Credo che la storia di Carlo Acutis abbia colpito tutti, fedeli e non.
Un altro miracolo compiuto per sua intercessione è stato riconosciuto da papa Francesco e, pertanto, egli sarà proclamato santo, passando così dal culto locale, che è proprio dello status di beato, al culto universale che caratterizza i santi canonizzati.
Personalmente, sono rimasta molto affascinata da questo giovane milanese, privato della vita terrena a soli 15 anni, approdato poco dopo al cimitero di Assisi, collocato nel 2019 con i suoi resti mortali nel Santuario della Spogliazione che, bruciando velocemente tutte le tappe, ha preso la rincorsa verso il Paradiso.
Ma ciò che mi ha colpita ancora di più, è stata la sua forte consapevolezza di ciò che era e di ciò che desiderava fare nella sua vita, nonostante fosse solo un’adolescente.
Solitamente, un quindicenne si trova nel bel mezzo di una crisi perché non è più un bambino ma neppure un adulto. Questo periodo di transizione, per qualsiasi adolescente, risulta complesso, confuso e conflittuale. Il futuro è dominato da incertezza, instabilità e precarietà, che diventano anche esistenziali: il giovane ha paura di sbagliare e non sa che direzione prendere.
Spesso, una delle cause che portano gli adolescenti sulla cattiva strada è il contrasto coi genitori, i quali tendono a considerare i figli ancora dei bambini e, perciò, sono visti dai ragazzi come un ostacolo alla loro indipendenza. La maggior parte dei genitori, inoltre, non riesce a comunicare col proprio figlio adolescente che, a sua volta, si sente privo di punti di riferimento, incompreso, non accolto e non accettato.
Ancora più sovente, un ragazzo o una ragazza di quest’età non si piace fisicamente, non si conosce né si riconosce e crede che la sua presenza sulla terra sia inutile.

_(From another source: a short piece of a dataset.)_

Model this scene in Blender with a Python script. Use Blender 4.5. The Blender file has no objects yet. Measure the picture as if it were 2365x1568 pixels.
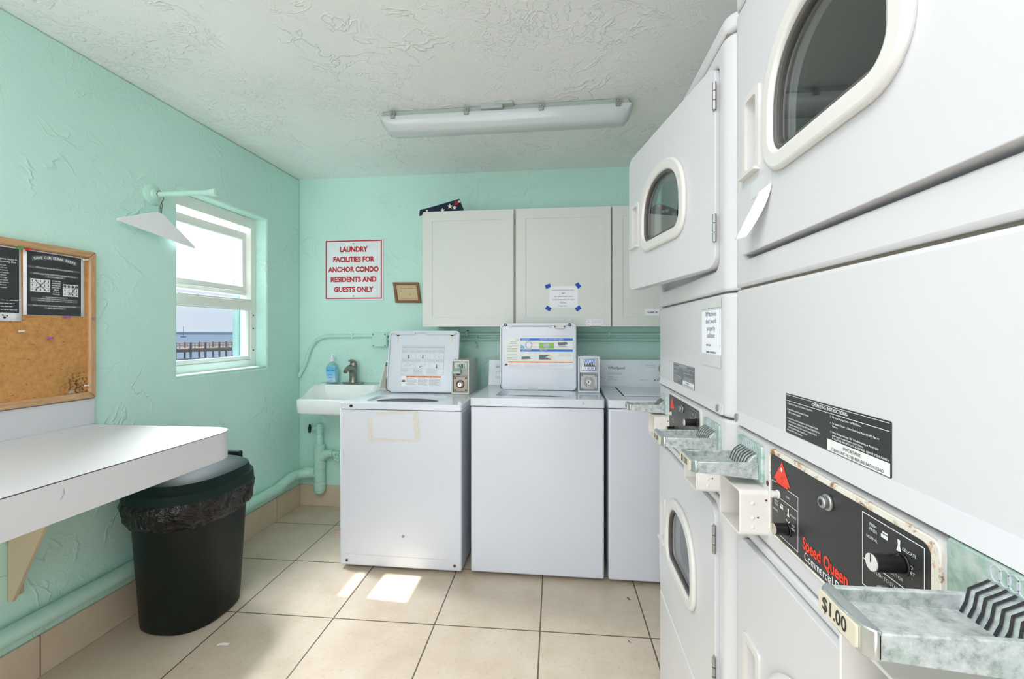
import bpy, bmesh, math, random
from mathutils import Vector, Matrix
D = bpy.data
S = bpy.context.scene
COL = S.collection
V = Vector
PI = math.pi
rnd = random.Random(7)

# ------------------------------------------------------------------ camera
CAM_H = 1.269
cam_d = D.cameras.new('camera')
cam_d.sensor_fit = 'HORIZONTAL'
cam_d.sensor_width = 36.0
cam_d.lens = 36.0 * 1033.0 / 2365.0
cam_d.shift_y = -18.0 / 2365.0
cam_d.clip_start = 0.02
cam_d.clip_end = 2000
cam = D.objects.new('camera', cam_d)
COL.objects.link(cam)
cam.location = (0, 0, CAM_H)
cam.rotation_euler = (PI / 2, 0, math.atan(117.0 / 1033.0))
S.camera = cam
S.view_settings.view_transform = 'Standard'
S.view_settings.look = 'None'
S.view_settings.gamma = 1.0
S.view_settings.use_curve_mapping = False
S.view_settings.exposure = -0.18
S.cycles.diffuse_bounces = 8

# ------------------------------------------------------------------ sky, sun, daylight
W = D.worlds.new('sky')
S.world = W
W.use_nodes = True
wn, wl = W.node_tree.nodes, W.node_tree.links
wn.clear()
w_out = wn.new('ShaderNodeOutputWorld')
w_bg = wn.new('ShaderNodeBackground')
w_tc = wn.new('ShaderNodeTexCoord')
w_no = wn.new('ShaderNodeTexNoise')
w_no.inputs['Scale'].default_value = 3.2
w_no.inputs['Detail'].default_value = 5
w_rp = wn.new('ShaderNodeValToRGB')
w_rp.color_ramp.elements[0].position = 0.38
w_rp.color_ramp.elements[0].color = (0.83, 0.88, 0.96, 1)
w_rp.color_ramp.elements[1].position = 0.60
w_rp.color_ramp.elements[1].color = (0.97, 0.98, 1.0, 1)
w_bg.inputs['Strength'].default_value = 1.5
wl.new(w_tc.outputs['Generated'], w_no.inputs['Vector'])
wl.new(w_no.outputs['Fac'], w_rp.inputs['Fac'])
wl.new(w_rp.outputs['Color'], w_bg.inputs['Color'])
wl.new(w_bg.outputs['Background'], w_out.inputs['Surface'])

sun_d = D.lights.new('sun', 'SUN')
sun_d.energy = 16.0
sun_d.angle = math.radians(0.6)
sun_d.color = (1.0, 0.95, 0.86)
sun = D.objects.new('sun', sun_d)
COL.objects.link(sun)
sun.location = (-6, 3, 8)
sun.rotation_euler = V((1.0, -0.066, -1.40)).to_track_quat('-Z', 'Y').to_euler()


def area(name, loc, direction, sx, sy, power, color):
    l = D.lights.new(name, 'AREA')
    l.shape = 'RECTANGLE'
    l.size, l.size_y = sx, sy
    l.energy = power
    l.color = color
    o = D.objects.new(name, l)
    COL.objects.link(o)
    o.location = loc
    o.rotation_euler = V(direction).to_track_quat('-Z', 'Y').to_euler()
    return o


# daylight through the open doorway behind the photographer, plus an added side fill light
area('doorway_daylight', (-0.95, -1.80, 1.05), (0, 1, 0.10), 1.7, 2.0, 34, (1.0, 0.965, 1.02))
area('side_fill_light', (-1.86, -0.95, 1.55), (1, 0.15, -0.05), 1.2, 1.1, 14, (0.98, 0.96, 1.04))

# sky light falling in through the side window
area('window_daylight', (-2.60, 2.85, 2.45), (1, -0.62, -0.9), 0.6, 0.7, 380, (1.0, 0.965, 1.0))
# added overhead fill above the photographer; no fixture stands there
area('overhead_fill_light', (-0.62, 0.05, 2.34), (-0.08, 0.08, -1), 1.2, 1.7, 37, (1.0, 0.965, 1.005))


# ------------------------------------------------------------------ materials
class NT:
    def __init__(s, name):
        s.m = D.materials.new(name)
        s.m.use_nodes = True
        s.n, s.l = s.m.node_tree.nodes, s.m.node_tree.links
        s.b = s.n['Principled BSDF']
        s._co = None

    def node(s, t, **k):
        x = s.n.new(t)
        for a, b in k.items():
            setattr(x, a, b)
        return x

    def co(s):
        if s._co is None:
            s._co = s.node('ShaderNodeNewGeometry').outputs['Position']
        return s._co

    def noise(s, scale, detail=4, rough=0.5, dist=0.0, vec=None):
        x = s.node('ShaderNodeTexNoise')
        x.inputs['Scale'].default_value = scale
        x.inputs['Detail'].default_value = detail
        x.inputs['Roughness'].default_value = rough
        x.inputs['Distortion'].default_value = dist
        s.l.new(vec or s.co(), x.inputs['Vector'])
        return x.outputs['Fac']

    def ramp(s, fac, *stops, interp='LINEAR'):
        x = s.node('ShaderNodeValToRGB')
        cr = x.color_ramp
        cr.interpolation = interp
        while len(cr.elements) < len(stops):
            cr.elements.new(0.5)
        for e, (p, c) in zip(cr.elements, stops):
            e.position = p
            e.color = (c, c, c, 1) if not hasattr(c, '__len__') else (*c, 1)
        s.l.new(fac, x.inputs['Fac'])
        return x.outputs['Color']

    def mix(s, fac, a, b):
        x = s.node('ShaderNodeMix', data_type='RGBA')
        for sock, v in ((x.inputs[0], fac), (x.inputs[6], a), (x.inputs[7], b)):
            if hasattr(v, 'is_output'):
                s.l.new(v, sock)
            elif hasattr(v, '__len__'):
                sock.default_value = (*v, 1)
            else:
                sock.default_value = v
        return x.outputs[2]

    def math(s, op, a, b=None):
        x = s.node('ShaderNodeMath', operation=op)
        for i, v in enumerate((a, b)):
            if v is None:
                continue
            if hasattr(v, 'is_output'):
                s.l.new(v, x.inputs[i])
            else:
                x.inputs[i].default_value = v
        return x.outputs[0]

    def color(s, v):
        if hasattr(v, 'is_output'):
            s.l.new(v, s.b.inputs['Base Color'])
        else:
            s.b.inputs['Base Color'].default_value = (*v, 1)

    def bump(s, h, strength=0.3, dist=0.005):
        x = s.node('ShaderNodeBump')
        x.inputs['Strength'].default_value = strength
        x.inputs['Distance'].default_value = dist
        s.l.new(h, x.inputs['Height'])
        s.l.new(x.outputs['Normal'], s.b.inputs['Normal'])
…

Tutto ciò per Carlo Acutis sembra non essere stato un peso! La sua unicità è stata pienamente accolta dai suoi genitori, che lo hanno aiutato ad esprimere le sue potenzialità, prime fra tutte la sua profonda spiritualità e quell’intelligenza pratica che lo ha portato ad amare l’informatica e ad avere una percezione chiara di sé stesso nel mondo e del suo progetto di vita.
E il suo era un disegno pieno speranza, diretto non solo a compiere delle scelte, ma anche ad attuarle e annetterci un significato per la propria esistenza.
Tutto questo è stato reso possibile anche dai genitori di Carlo, che hanno saputo ascoltare il figlio, ne hanno interpretato i bisogni, compreso e valorizzato le qualità, lasciandolo libero di realizzarsi e di essere un individuo unico e pieno di significati.
Si sono avvicinati così al suo piccolo mondo, entrandovi in punta di piedi, con curiosità e rispetto. Non lo hanno guidato, ma si sono mostrati dei grandi alleati nelle sue scelte e lo hanno sostenuto. E Carlo era felice, felice di essere diventato quello che già era: un pezzo di cielo!